Минаев отложил перо. Ветер, врываясь через открытое окно каюты, ворошил листы бумаги на столе. Пароход взял курс к берегу: кончались дрова. Деревня на холме была почти скрыта зарослями бананов, и только у деревянного причала купались, пересмеиваясь, полуобнаженные девушки. Вспомнилось, как за обедом гость капитана, командир бенгальского полка, рассуждал о том, что дерзость дакойтов объясняется недостаточной предусмотрительностью высшего командования. Минаев нахмурился. Запись того дня он закончил неожиданной фразой: «И чуден здесь божий мир! Смотришь кругом и начинаешь разуметь, зачем сюда забрался западный человек. Ведь кругом золотое дно».
На третий день показался Мандалай. И тут же скрылся в тучах мелкой пыли, которую поднимали повозки на высоких колесах. Долго пришлось ждать, пока найдется повозка, чтобы доехать до гостиницы, — до города было несколько километров. Гостиница была набита военными, чиновниками, представителями индийских и английских фирм. В грязном ресторане гудели голоса — от громких, принадлежавших офицерам, до сдержанных, опускающихся до шепота, — деловых людей. Было жарко, пыльно, и чудесные воспоминания о неспешном путешествии по Иравади вскоре были вытеснены новыми впечатлениями. В ресторане и холле, не стесняясь, разговаривали о недавних похождениях. Под окнами гостиницы прогромыхала телега с телами расстрелянных дакойтов.
— Они идут на казнь, улыбаясь и покуривая сигары, — сказал сосед по столу в ресторане.
— Надо быть более жестокими, — поддержал его офицер в расстегнутом красном мундире. — На той неделе они убили полковника Симпсона.
И снова Минаев пишет. И опять к услышанному прибавляются собственные выводы: «…боятся английских солдат. Солдаты вели себя отвратительно первые дни, напились и на базарах гонялись за бирманскими девками. Некоторые валялись по несколько часов на улице. Впечатление было мерзкое и сильное на туземное население». Это были панические дни в Мандалае. Гостиница питалась слухами о зверствах дакойтов. Профессору не советовали покидать ее стен. Управляющий гостиницей выспрашивал профессора, обзавелся ли он пистолетом, столь необходимым по настоящим временам. Пистолетом профессор не обзавелся и не собирался обзаводиться.
Пора было работать.
На следующий день Минаев отправился в громадный и роскошный монастырь, построенный бывшим бирманским послом в Париже. Монастырь был пустынен. В школе почти не было учеников. У ворот монастыри стояли на часах сипаи: хотя пора грабежей уже миновала и английских солдат отвели в казармы, потом: что отныне всё принадлежало британской короне, все-таки в монастыре осталось много соблазнительного. Бирманец, знавший о приезде Минаева и проводивший его в монастырь, посмотрел на сипая с нескрываемой ненавистью. И этот взгляд не укрылся от Минаева.

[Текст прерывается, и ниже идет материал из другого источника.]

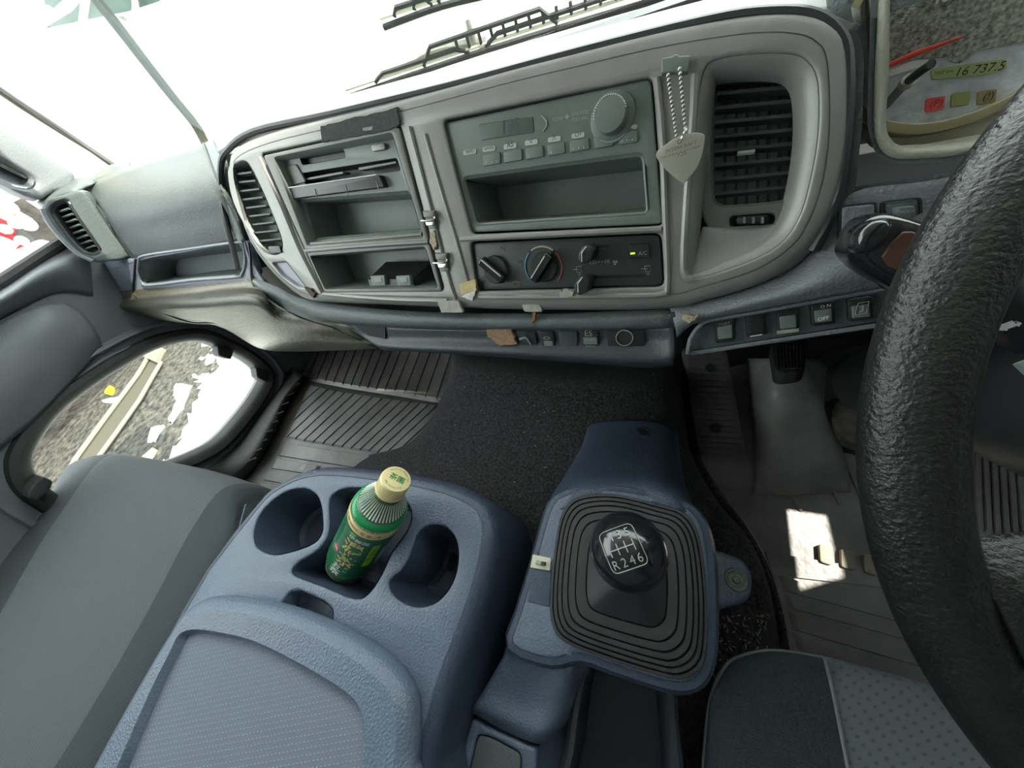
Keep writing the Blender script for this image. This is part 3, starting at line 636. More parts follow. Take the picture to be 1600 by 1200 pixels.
for x, y in [(1011, 421), (904, 422)]: icon([[(x - 4, y - 5), (x + 5, y - 6), (x + 6, y + 3), (x - 2, y + 4), (x - 4, y - 5)], [(x - 9, y - 1), (x + 1, y - 1)], [(x, y + 7), (x + 2, y + 5), (x + 4, y + 7), (x + 2, y + 9), (x, y + 7)]], cp)
# ---- small metal clips, tape residue
CL = mat('clip plastic', (.36, .355, .32), .35)
for x, y in [(669, 344), (688, 410)]:
    c = thing('metal_clip', 'small grey clip with bright lip on the left divider, ' + ('beside the upper cubby' if y < 380 else 'beside the lower cubby'), 'clip', 'clips on the bezel divider')
    quad('clip_plate', FP, [(x - 9, y - 15), (x + 9, y - 15), (x + 13, y + 14), (x + 1, y + 14)], 0, .003, SILVER2, c, .001, .0008)
    quad('clip_pad', FP, [(x - 9, y - 14), (x + 9, y - 14), (x + 10, y - 4), (x - 7, y - 4)], .003, .006, SILVER2, c, .001, .0008, href=.006)
    tube('bright_lip', [FP.hit(x - 11, y + 1, .007), FP.hit(x - 2, y + 1, .008), FP.hit(x + 9, y - 1, .007), FP.hit(x + 10, y - 5, .005)], .0011, CHROME, c, 6, sm=3)
    quad('clip_tongue', FP, [(x - 6, y), (x + 9, y), (x + 8, y + 9), (x - 3, y + 9)], .003, .006, CHROME, c, .001, .0008, href=.006)
def scrap(nm, px, m, h1, lab, amp=.0004, h0=0.0, pl=FP):
    o = plate(nm, pl, [jag(pl.uvs(px, h1), amp, 4)], h0, h1, m, None); tag(o, lab, 'scrap'); return o
OLDT = mat('old tape', (.42, .41, .36), .7, 0, ('noise', 500, .0004), .2, 150)
TAN = mat('tan adhesive', (.42, .33, .18), .8, 0, ('noise', 600, .001), .35, 200)
scrap('tape_scrap', [(683, 470), (716, 470), (723, 489), (690, 488)], OLDT, .004, 'grey tape scrap on the bezel bottom edge below the divider')
scrap('tape_scrap', [(716, 443), (742, 436), (744, 453), (720, 461)], mat('yellowed label', (.58, .46, .22), .6, 0, None, .15, 200), .004, 'yellowed square label stuck at the heater panel corner')
scrap('tape_scrap', [(722, 463), (745, 450), (738, 470)], CHROME, .003, 'shiny crumpled foil bit under the yellowed label', .0008)
scrap('tape_scrap', [(815, 476), (843, 476), (846, 487), (820, 487)], OLDT, -.001, 'small grey tape scrap below the heater panel', h0=-.008)
scrap('adhesive_residue', [(873, 457), (876, 453), (884, 451), (895, 455), (894, 463), (885, 466), (874, 464)], OLDT, .004, 'lumpy grey glue residue below the slide levers', .0008)
scrap('adhesive_residue', [(672, 363), (678, 362), (681, 374), (682, 386), (676, 390), (672, 378)], mat('pale glue', (.44, .38, .26), .7, 0, None, .3, 300), .004, 'pale glue blob between the two clips', .0006)
scrap('adhesive_residue', [(475, 449), (484, 451), (491, 459), (490, 466), (482, 458)], mat('brown residue', (.09, .06, .05), .8), .004, 'dark broken residue at the lower left bezel corner', .0006)
# pick pendant on ball chain with dark hook plate
hk = quad('hook_plate', FP, [(1034, 90), (1050, 88), (1053, 84), (1059, 84), (1061, 87), (1079, 86), (1075, 112), (1058, 114), (1055, 112), (1033, 115)], 0, .006, HAZEB, None, .001, .001); tag(hk, 'small dark hook plate stuck on the bezel top', 'hook')
pk = thing('pendant', 'silver pick shaped pendant hanging on a ball chain from the dark hook', 'pendant')
PL = .011
pkl = crom(FP.uvs([(1025, 241), (1030, 233), (1044, 223), (1060, 213), (1072, 209), (1088, 207), (1100, 210), (1101, 218), (1098, 237), (1091, 258), (1080, 274), (1070, 285), (1064, 285), (1050, 274), (1036, 260), (1027, 248)], PL), 3, True)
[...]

— При короле было много монахов и много учеников в школах, — сказал Минаеву монах. Теперь все разбежались. Что дальше?
— Жизнь будет продолжаться.
— Та жизнь, к которой мы привыкли, кончилась. А в будущее мы заглянуть не сможем.
Минаев кивнул. Он ответил по-русски:
— Лучше ли будет новое? Тех людей, которые могли бы сказать: «Да!» — еще нет. Да и что это будут за люди?
Монах кивнул головой, словно понял. А может, и понял по тону гостя.
Дни проходили в беседах с учеными монахами, в посещениях пагод и мастерских. Как то утром Минаева разбудил гонг. Он возвещал о начале аукциона. Аукцион дворцовых вещей, принадлежавших королю Тибо и его жене.
Немецкий делец хвастался потом за обедом молитвенником королевы и портретом в рамке с алмазами.
— Хотел бы я знать, что думают бирманцы об этом аукционе, — сказал Минаев, когда немец обратился к нему с вопросом, почему он в нем не участвовал: ведь там продавались и старинные рукописи.
— Какое нам дело, — искренне удивился немец. — Я не сочувствую англичанам. Но бирманцы могли вести себя умнее.
Полковник Слейден разрешил профессору, обладавшему солидными рекомендациями, ознакомиться с одной из захваченных библиотек. Библиотека был свалена в восемь громадных сундуков, а то, что не поместилось, валялось грудами рядом. Минаев начал именно с этих груд: он поднимал из пыли древние книги на пальмовых листах и складывал их осторожно на сундуки. К обеду проглядел более сотни книг.